#### Materials provided:
################
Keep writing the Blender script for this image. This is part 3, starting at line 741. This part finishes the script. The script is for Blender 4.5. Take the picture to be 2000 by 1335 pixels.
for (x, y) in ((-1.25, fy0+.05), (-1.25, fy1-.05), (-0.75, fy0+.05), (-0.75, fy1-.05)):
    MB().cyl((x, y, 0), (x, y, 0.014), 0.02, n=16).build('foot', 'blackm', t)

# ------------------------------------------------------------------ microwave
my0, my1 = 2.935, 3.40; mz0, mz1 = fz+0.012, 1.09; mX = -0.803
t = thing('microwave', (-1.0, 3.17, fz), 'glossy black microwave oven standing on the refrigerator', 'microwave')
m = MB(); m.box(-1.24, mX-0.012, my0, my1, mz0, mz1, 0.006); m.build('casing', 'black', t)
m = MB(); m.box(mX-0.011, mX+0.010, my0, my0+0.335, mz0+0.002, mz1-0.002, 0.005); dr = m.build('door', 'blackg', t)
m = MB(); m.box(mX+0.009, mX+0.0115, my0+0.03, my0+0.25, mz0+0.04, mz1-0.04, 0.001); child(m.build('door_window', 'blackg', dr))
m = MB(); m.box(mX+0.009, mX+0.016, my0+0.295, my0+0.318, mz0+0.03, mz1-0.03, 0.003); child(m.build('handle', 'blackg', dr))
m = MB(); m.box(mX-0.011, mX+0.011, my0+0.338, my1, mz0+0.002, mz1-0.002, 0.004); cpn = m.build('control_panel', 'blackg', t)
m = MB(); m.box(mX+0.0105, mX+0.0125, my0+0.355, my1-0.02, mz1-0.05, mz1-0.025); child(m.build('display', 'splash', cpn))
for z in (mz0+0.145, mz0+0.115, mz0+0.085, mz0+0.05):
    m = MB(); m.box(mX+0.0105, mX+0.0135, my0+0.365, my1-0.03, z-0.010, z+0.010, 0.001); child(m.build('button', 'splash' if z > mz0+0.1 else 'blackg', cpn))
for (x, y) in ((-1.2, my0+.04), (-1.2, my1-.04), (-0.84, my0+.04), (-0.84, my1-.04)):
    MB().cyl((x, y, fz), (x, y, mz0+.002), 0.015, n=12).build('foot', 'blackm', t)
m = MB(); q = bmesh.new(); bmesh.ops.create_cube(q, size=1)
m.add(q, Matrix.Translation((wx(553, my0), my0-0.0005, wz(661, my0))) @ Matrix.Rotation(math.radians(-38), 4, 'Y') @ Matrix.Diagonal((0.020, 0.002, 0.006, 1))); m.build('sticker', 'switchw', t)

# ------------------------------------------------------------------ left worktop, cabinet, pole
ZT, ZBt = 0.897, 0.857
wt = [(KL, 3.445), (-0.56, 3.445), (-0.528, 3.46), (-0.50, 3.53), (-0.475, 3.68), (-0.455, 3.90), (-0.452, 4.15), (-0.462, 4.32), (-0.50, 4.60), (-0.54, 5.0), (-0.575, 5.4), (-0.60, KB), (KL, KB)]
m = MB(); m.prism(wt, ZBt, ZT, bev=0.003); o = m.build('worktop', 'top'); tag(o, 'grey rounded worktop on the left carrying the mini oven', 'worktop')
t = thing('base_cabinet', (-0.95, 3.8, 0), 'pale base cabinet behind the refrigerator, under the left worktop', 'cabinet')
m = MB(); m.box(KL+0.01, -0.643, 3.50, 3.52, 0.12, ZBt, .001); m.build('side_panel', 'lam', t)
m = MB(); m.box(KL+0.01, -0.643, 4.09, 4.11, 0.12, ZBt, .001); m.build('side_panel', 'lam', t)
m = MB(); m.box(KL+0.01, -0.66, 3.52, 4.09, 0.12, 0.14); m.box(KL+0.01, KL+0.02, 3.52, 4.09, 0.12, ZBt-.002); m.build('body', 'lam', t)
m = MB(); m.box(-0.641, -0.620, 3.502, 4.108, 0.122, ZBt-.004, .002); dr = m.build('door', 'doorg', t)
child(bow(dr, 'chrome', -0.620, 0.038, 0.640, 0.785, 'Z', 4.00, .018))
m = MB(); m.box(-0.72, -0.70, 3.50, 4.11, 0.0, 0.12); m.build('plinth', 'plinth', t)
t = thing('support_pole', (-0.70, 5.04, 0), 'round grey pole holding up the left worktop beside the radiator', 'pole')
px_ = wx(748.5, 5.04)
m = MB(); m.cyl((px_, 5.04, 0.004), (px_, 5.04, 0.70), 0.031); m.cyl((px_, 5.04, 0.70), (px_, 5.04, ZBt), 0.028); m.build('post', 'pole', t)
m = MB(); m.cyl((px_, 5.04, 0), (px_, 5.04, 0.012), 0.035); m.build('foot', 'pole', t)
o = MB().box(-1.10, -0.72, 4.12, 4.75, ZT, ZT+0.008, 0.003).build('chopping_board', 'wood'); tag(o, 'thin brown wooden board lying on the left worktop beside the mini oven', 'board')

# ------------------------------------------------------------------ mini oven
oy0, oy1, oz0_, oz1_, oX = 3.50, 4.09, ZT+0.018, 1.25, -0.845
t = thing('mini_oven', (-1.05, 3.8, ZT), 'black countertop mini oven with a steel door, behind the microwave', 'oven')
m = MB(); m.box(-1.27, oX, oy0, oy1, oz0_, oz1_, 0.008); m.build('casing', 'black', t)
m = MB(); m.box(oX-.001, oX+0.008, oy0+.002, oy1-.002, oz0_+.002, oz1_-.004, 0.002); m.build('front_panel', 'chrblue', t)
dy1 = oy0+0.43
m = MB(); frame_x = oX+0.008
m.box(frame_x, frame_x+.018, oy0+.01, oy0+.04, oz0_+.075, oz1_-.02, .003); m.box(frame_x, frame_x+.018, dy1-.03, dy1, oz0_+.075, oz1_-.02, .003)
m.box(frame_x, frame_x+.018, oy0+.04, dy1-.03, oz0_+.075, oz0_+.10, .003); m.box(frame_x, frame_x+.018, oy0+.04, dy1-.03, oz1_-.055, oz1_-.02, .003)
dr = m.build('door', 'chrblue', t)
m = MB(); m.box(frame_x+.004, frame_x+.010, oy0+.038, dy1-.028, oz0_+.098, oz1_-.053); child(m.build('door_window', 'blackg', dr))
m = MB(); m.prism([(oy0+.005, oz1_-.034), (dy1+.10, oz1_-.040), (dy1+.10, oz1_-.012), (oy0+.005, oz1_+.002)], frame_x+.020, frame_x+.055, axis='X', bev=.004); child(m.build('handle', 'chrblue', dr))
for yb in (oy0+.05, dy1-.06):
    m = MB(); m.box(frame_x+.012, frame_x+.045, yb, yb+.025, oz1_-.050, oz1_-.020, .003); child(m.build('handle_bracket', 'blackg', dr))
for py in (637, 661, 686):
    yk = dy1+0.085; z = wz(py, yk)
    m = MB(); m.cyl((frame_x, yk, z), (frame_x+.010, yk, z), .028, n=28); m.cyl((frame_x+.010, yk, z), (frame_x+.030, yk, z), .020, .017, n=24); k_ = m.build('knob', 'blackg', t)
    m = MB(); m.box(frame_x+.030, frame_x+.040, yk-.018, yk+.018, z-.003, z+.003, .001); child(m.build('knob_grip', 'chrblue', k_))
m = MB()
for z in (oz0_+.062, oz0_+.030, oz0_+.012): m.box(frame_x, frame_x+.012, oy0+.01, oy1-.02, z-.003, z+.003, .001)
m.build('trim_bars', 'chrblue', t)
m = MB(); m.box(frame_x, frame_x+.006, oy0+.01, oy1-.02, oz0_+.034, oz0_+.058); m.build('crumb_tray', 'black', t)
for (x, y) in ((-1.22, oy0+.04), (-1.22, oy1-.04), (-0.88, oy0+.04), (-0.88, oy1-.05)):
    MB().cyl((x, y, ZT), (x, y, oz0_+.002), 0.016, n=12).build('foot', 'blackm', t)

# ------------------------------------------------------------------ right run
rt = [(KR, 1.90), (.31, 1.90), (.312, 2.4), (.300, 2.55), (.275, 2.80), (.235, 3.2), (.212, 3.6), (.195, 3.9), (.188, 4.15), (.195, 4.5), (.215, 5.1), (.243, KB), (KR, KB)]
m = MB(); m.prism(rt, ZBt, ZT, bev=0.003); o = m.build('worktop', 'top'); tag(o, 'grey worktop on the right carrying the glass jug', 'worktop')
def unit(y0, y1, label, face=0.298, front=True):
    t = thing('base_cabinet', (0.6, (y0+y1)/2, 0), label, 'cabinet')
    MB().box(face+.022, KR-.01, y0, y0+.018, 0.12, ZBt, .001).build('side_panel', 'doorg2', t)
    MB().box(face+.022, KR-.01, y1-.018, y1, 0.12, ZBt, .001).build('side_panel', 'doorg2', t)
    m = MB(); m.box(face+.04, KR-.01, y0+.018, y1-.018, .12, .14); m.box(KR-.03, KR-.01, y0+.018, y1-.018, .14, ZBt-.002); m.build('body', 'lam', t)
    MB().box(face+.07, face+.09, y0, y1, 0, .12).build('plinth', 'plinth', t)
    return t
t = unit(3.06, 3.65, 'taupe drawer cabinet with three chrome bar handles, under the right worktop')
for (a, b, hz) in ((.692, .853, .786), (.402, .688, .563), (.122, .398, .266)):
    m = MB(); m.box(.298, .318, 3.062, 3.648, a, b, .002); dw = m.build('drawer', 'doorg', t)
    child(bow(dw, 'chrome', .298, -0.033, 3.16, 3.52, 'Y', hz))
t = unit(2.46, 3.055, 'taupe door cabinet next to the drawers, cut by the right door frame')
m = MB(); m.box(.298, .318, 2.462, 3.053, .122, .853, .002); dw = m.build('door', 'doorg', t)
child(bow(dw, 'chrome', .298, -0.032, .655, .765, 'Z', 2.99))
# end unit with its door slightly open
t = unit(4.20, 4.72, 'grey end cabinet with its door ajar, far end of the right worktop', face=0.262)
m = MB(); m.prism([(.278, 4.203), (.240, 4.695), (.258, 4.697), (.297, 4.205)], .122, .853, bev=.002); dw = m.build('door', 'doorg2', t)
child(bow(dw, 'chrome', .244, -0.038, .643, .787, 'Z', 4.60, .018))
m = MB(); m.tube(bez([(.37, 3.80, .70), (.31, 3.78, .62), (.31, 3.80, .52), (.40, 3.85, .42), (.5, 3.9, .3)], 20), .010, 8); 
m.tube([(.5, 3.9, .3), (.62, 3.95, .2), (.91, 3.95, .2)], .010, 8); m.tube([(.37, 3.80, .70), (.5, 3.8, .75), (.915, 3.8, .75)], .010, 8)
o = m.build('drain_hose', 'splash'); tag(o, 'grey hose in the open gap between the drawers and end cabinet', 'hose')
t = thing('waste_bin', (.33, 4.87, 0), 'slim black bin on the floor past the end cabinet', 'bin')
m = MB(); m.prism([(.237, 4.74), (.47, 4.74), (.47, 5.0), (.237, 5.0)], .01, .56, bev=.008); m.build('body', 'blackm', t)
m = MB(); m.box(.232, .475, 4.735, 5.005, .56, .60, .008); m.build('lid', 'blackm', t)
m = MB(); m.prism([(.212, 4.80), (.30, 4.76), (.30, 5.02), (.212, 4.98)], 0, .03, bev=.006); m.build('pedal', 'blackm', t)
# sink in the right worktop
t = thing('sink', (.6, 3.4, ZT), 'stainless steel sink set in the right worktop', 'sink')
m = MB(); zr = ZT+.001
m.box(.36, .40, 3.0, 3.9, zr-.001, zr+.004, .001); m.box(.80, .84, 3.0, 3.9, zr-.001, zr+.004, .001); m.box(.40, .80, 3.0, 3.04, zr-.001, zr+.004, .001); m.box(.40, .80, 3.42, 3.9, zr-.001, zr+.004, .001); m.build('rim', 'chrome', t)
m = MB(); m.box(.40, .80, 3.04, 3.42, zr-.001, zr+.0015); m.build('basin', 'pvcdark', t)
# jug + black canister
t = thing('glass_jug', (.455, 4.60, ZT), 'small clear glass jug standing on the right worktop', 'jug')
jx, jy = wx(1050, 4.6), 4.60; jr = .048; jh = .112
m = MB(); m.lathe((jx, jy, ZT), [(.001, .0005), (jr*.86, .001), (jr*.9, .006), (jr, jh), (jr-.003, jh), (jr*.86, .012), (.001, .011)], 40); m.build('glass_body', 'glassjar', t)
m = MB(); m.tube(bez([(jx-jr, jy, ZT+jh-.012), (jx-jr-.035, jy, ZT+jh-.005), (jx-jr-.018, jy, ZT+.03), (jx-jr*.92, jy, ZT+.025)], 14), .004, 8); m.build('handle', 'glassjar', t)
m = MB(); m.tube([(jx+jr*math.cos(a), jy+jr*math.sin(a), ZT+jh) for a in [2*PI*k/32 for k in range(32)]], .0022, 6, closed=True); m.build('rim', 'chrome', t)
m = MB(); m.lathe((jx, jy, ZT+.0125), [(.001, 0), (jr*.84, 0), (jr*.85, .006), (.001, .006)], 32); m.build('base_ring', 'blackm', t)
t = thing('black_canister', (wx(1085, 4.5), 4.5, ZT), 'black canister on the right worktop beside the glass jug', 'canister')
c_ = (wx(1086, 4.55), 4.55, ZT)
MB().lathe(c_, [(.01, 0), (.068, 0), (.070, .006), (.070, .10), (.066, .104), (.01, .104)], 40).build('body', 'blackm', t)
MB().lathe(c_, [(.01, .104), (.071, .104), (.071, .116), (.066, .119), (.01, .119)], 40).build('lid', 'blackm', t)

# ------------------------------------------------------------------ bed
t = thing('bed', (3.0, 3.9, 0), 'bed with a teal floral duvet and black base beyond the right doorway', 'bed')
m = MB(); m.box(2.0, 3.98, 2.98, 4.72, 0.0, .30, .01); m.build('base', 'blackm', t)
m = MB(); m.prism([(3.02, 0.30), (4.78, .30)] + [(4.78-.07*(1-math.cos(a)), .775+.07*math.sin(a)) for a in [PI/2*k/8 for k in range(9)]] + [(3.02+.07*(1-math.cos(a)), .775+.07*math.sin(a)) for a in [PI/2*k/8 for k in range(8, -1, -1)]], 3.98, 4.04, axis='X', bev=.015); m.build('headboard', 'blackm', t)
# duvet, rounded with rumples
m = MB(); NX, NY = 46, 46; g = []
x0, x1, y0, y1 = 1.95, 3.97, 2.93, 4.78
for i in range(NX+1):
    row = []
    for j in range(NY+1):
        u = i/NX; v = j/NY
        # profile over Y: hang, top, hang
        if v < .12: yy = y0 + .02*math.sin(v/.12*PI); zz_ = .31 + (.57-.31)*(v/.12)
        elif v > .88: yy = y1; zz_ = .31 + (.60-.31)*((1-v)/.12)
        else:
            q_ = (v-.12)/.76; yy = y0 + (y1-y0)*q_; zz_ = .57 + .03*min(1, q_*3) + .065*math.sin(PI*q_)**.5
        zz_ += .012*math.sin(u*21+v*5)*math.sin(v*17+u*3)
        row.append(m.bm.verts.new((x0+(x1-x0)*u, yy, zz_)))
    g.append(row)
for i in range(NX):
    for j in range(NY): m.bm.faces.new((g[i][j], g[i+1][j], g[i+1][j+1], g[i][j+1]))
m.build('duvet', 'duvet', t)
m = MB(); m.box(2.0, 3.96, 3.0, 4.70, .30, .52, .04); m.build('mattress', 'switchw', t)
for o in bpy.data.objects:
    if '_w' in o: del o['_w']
################
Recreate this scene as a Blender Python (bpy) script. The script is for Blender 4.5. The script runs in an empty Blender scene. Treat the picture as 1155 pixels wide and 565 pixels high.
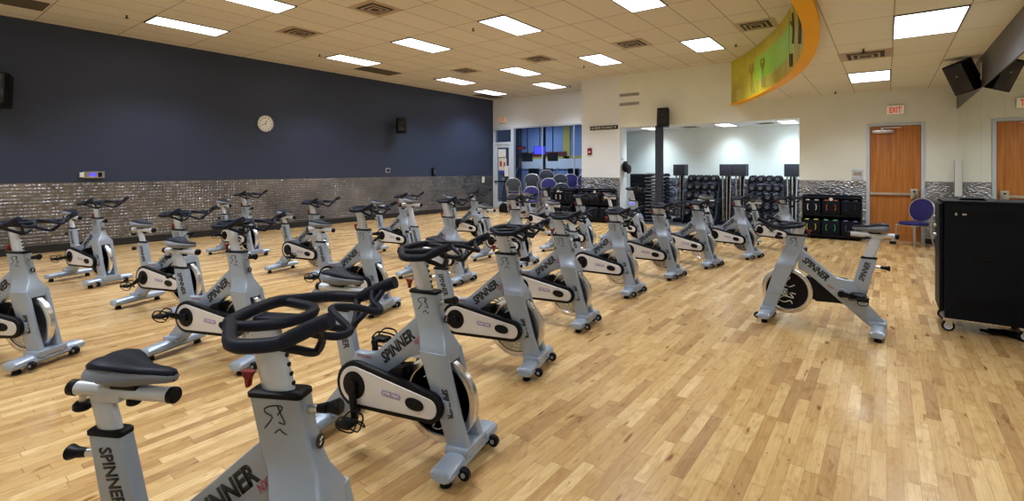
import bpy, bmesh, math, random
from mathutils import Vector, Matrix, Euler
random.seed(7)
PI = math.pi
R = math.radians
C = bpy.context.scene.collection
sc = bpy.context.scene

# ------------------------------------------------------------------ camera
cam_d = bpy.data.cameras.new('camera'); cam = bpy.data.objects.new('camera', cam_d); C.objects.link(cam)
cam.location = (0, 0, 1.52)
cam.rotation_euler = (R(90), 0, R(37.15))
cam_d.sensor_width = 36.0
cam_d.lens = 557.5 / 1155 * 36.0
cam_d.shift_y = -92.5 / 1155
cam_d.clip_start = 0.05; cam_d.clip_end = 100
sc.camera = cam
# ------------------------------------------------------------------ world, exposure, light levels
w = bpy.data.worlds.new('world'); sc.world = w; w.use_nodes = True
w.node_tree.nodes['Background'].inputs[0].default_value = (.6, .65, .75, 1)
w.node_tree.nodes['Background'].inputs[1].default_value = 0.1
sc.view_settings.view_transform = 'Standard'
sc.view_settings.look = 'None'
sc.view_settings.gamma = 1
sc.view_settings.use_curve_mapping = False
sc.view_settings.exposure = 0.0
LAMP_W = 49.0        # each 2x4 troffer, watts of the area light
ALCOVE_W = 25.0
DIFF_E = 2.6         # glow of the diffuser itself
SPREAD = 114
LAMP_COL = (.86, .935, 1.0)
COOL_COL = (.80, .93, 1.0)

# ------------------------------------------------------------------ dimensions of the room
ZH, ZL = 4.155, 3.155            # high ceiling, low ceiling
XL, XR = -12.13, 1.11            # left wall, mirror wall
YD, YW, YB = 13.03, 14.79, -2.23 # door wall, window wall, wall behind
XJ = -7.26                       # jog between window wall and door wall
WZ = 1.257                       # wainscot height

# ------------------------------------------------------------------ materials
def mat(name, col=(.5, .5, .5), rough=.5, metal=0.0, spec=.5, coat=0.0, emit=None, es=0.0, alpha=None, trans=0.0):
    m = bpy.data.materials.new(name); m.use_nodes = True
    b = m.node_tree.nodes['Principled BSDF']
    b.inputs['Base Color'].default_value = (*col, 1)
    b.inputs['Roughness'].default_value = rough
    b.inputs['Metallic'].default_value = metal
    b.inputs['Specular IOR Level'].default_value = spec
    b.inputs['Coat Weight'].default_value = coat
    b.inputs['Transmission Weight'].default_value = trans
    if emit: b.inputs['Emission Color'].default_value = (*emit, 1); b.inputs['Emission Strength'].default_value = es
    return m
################
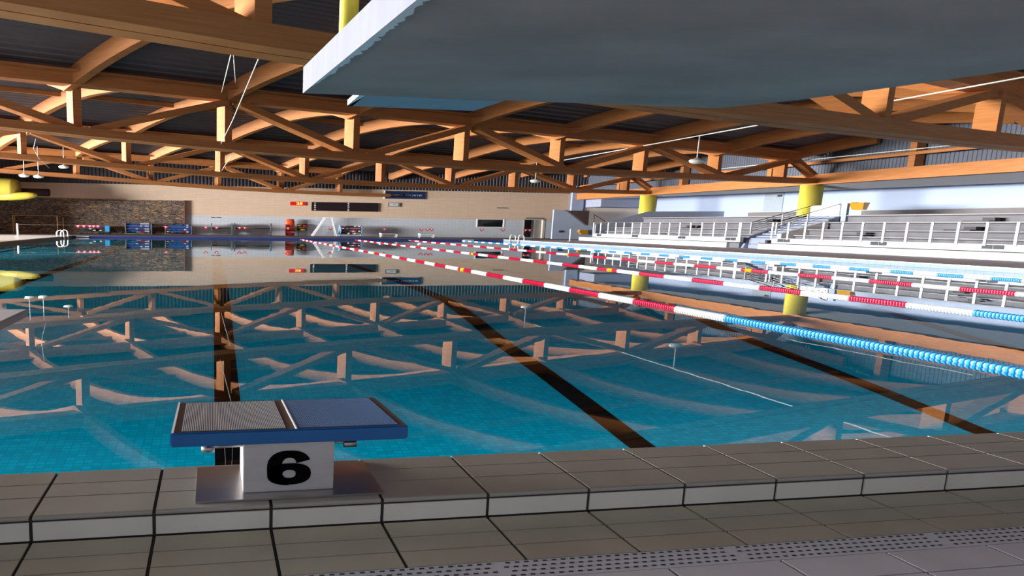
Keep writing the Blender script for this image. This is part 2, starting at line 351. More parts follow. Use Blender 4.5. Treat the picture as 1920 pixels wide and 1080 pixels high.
################
#### Aim of the exercise:
Set down exactly the lines above, from the line containing "Recreate this scene" through the line containing "sc = bpy.context.scene". Skip the pictures.

#### Task result:
Recreate this scene as a Blender Python (bpy) script. The script is for Blender 4.5. The script runs in an empty Blender scene. Treat the picture as 1155 pixels wide and 565 pixels high.
import bpy, bmesh, math, random
from mathutils import Vector, Matrix, Euler
random.seed(7)
PI = math.pi
R = math.radians
C = bpy.context.scene.collection
sc = bpy.context.scene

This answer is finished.